For the listing that follows, give again exactly the lines from the one with "Keep writing the" to the one with "downlight(DLX, DLY, HC", including both.

— start —

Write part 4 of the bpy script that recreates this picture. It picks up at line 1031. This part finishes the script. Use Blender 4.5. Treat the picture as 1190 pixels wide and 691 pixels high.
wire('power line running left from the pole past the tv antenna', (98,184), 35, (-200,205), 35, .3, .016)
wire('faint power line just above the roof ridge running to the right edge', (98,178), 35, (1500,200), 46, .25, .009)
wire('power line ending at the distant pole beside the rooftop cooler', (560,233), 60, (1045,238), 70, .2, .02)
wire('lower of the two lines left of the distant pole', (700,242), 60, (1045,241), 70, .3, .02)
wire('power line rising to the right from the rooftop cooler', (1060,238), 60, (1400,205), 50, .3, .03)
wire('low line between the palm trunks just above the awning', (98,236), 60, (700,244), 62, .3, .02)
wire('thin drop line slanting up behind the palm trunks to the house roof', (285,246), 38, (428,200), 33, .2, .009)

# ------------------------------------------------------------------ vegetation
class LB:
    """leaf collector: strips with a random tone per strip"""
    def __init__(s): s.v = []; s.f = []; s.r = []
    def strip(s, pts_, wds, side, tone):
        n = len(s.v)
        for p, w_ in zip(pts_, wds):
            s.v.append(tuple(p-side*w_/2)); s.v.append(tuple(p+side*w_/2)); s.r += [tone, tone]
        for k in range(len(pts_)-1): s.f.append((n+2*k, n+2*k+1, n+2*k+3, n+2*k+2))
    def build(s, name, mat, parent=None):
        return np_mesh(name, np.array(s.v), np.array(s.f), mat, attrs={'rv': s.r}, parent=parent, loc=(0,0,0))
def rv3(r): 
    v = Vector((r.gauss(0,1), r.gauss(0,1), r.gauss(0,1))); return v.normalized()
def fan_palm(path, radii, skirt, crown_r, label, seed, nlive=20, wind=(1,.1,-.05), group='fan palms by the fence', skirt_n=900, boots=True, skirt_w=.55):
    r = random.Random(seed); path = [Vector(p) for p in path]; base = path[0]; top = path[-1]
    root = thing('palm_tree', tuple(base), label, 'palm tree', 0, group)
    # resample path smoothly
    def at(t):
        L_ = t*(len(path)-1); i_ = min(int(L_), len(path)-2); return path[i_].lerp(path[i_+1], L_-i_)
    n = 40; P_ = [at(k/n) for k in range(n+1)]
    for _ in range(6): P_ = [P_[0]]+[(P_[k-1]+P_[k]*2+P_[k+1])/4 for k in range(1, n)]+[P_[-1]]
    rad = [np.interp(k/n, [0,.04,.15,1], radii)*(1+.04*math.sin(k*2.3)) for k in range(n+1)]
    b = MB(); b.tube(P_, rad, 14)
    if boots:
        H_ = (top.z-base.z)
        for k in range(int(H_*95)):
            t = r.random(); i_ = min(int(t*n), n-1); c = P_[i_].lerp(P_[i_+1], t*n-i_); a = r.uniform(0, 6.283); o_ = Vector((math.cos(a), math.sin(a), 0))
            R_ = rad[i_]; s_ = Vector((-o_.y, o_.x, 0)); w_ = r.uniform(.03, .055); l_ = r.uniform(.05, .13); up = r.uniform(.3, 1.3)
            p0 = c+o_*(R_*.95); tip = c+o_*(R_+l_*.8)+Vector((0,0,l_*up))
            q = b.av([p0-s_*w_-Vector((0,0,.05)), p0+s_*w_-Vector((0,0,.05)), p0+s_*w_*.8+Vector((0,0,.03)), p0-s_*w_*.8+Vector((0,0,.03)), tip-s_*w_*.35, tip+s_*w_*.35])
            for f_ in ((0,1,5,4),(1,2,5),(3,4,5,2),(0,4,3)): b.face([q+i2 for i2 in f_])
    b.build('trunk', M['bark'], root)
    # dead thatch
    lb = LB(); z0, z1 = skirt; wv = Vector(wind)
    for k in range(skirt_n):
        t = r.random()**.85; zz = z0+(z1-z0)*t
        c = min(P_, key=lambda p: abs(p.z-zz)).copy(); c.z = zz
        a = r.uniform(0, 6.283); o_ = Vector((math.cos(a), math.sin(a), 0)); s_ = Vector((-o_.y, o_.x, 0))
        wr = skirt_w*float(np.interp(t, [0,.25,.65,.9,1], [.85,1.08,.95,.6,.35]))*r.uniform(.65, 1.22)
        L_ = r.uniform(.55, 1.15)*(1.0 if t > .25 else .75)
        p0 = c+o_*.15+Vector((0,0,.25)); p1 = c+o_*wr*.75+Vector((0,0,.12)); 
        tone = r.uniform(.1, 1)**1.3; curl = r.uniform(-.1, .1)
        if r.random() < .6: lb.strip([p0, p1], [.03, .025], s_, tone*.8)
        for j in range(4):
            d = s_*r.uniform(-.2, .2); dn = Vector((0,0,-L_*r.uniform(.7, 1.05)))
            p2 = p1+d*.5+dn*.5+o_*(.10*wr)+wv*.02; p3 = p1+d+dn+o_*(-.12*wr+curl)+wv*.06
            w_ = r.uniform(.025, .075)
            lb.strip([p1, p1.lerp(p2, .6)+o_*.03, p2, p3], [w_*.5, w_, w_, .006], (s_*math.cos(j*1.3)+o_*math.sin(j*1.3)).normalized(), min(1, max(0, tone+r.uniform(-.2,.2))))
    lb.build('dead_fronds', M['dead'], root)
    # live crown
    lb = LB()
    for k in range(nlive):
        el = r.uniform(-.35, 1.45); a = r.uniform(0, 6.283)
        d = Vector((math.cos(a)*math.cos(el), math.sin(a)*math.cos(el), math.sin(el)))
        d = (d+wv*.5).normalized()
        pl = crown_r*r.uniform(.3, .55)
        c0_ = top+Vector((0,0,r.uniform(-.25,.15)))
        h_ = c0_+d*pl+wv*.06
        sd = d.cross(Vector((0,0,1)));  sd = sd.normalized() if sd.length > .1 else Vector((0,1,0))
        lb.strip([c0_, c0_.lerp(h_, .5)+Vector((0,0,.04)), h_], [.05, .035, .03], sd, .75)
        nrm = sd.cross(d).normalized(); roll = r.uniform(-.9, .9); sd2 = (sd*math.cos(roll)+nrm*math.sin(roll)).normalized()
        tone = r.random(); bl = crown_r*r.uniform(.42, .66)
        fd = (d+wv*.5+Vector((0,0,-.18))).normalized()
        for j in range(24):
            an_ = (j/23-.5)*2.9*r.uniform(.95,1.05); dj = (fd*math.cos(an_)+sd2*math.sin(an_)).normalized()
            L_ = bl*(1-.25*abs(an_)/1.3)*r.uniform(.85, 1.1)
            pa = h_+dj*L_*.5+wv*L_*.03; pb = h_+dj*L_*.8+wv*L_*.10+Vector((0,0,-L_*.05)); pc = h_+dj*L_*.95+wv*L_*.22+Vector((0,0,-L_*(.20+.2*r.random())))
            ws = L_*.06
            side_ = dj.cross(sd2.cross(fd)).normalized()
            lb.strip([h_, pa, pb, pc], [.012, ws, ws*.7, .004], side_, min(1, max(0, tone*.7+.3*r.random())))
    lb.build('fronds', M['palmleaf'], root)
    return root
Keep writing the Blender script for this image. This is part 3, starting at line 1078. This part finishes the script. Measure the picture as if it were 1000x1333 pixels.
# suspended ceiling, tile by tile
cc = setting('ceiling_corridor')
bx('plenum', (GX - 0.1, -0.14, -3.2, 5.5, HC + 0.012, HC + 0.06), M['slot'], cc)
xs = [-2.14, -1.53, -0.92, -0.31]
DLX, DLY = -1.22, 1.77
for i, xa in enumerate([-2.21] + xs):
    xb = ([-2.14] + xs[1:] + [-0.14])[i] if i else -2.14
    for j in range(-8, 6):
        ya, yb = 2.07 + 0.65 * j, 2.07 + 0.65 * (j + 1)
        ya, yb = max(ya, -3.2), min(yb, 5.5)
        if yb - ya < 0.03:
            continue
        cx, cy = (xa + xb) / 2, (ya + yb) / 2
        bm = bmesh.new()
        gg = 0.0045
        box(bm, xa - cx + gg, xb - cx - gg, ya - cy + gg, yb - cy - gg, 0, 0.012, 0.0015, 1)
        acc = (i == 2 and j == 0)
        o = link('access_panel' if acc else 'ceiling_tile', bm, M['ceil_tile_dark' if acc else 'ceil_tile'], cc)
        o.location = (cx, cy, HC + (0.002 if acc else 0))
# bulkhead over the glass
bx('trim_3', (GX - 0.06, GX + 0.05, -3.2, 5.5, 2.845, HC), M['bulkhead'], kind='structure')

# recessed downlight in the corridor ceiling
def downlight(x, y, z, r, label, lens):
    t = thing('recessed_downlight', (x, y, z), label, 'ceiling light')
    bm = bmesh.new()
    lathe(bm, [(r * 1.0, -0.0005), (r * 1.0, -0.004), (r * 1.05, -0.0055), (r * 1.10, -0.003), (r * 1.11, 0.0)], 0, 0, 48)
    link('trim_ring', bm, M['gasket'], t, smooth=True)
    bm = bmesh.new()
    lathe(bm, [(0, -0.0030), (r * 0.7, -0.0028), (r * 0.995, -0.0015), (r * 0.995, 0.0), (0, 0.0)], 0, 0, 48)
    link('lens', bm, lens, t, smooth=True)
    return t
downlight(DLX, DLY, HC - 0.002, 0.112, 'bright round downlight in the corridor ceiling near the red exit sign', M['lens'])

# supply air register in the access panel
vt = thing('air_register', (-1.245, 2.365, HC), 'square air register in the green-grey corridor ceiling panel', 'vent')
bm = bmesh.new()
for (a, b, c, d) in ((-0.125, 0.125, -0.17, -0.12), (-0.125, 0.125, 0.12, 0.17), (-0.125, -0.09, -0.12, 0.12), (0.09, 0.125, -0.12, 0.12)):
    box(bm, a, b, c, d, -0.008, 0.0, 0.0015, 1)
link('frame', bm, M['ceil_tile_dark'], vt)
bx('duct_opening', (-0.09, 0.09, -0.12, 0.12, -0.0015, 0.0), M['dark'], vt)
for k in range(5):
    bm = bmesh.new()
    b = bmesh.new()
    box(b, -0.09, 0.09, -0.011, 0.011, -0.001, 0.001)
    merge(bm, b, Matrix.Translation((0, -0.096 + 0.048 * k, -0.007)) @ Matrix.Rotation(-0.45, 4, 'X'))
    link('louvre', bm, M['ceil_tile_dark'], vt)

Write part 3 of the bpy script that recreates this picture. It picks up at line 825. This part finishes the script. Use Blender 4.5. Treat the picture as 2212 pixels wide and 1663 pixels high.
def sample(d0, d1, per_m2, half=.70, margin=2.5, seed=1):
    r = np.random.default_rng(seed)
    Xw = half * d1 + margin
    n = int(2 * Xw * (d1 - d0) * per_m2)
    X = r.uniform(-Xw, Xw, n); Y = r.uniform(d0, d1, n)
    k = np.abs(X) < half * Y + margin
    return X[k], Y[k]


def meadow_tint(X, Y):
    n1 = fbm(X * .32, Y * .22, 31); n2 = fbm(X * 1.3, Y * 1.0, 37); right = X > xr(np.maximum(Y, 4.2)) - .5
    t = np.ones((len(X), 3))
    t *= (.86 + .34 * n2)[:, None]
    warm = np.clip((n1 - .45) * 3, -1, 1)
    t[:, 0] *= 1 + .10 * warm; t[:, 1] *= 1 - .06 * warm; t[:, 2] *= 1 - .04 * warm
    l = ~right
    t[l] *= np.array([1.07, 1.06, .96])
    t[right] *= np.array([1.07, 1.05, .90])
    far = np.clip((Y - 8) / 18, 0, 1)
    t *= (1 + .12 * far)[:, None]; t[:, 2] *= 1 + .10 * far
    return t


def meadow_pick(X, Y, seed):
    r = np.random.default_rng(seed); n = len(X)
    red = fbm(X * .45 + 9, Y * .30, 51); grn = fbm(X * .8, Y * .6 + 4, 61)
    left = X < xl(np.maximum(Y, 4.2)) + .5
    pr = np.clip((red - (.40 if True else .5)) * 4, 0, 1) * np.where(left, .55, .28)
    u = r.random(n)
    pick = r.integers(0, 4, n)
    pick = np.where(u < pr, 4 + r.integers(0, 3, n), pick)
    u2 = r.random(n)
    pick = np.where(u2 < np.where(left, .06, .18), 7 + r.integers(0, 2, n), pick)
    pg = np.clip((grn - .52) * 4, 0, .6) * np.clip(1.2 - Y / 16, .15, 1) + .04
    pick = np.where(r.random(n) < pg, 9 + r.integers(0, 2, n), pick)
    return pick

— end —

Worked solution:
Keep writing the Blender script for this image. This is part 3, starting at line 1078. This part finishes the script. Measure the picture as if it were 1000x1333 pixels.
# suspended ceiling, tile by tile
cc = setting('ceiling_corridor')
bx('plenum', (GX - 0.1, -0.14, -3.2, 5.5, HC + 0.012, HC + 0.06), M['slot'], cc)
xs = [-2.14, -1.53, -0.92, -0.31]
DLX, DLY = -1.22, 1.77
for i, xa in enumerate([-2.21] + xs):
    xb = ([-2.14] + xs[1:] + [-0.14])[i] if i else -2.14
    for j in range(-8, 6):
        ya, yb = 2.07 + 0.65 * j, 2.07 + 0.65 * (j + 1)
        ya, yb = max(ya, -3.2), min(yb, 5.5)
        if yb - ya < 0.03:
            continue
        cx, cy = (xa + xb) / 2, (ya + yb) / 2
        bm = bmesh.new()
        gg = 0.0045
        box(bm, xa - cx + gg, xb - cx - gg, ya - cy + gg, yb - cy - gg, 0, 0.012, 0.0015, 1)
        acc = (i == 2 and j == 0)
        o = link('access_panel' if acc else 'ceiling_tile', bm, M['ceil_tile_dark' if acc else 'ceil_tile'], cc)
        o.location = (cx, cy, HC + (0.002 if acc else 0))
# bulkhead over the glass
bx('trim_3', (GX - 0.06, GX + 0.05, -3.2, 5.5, 2.845, HC), M['bulkhead'], kind='structure')

# recessed downlight in the corridor ceiling
def downlight(x, y, z, r, label, lens):
    t = thing('recessed_downlight', (x, y, z), label, 'ceiling light')
    bm = bmesh.new()
    lathe(bm, [(r * 1.0, -0.0005), (r * 1.0, -0.004), (r * 1.05, -0.0055), (r * 1.10, -0.003), (r * 1.11, 0.0)], 0, 0, 48)
    link('trim_ring', bm, M['gasket'], t, smooth=True)
    bm = bmesh.new()
    lathe(bm, [(0, -0.0030), (r * 0.7, -0.0028), (r * 0.995, -0.0015), (r * 0.995, 0.0), (0, 0.0)], 0, 0, 48)
    link('lens', bm, lens, t, smooth=True)
    return t
downlight(DLX, DLY, HC - 0.002, 0.112, 'bright round downlight in the corridor ceiling near the red exit sign', M['lens'])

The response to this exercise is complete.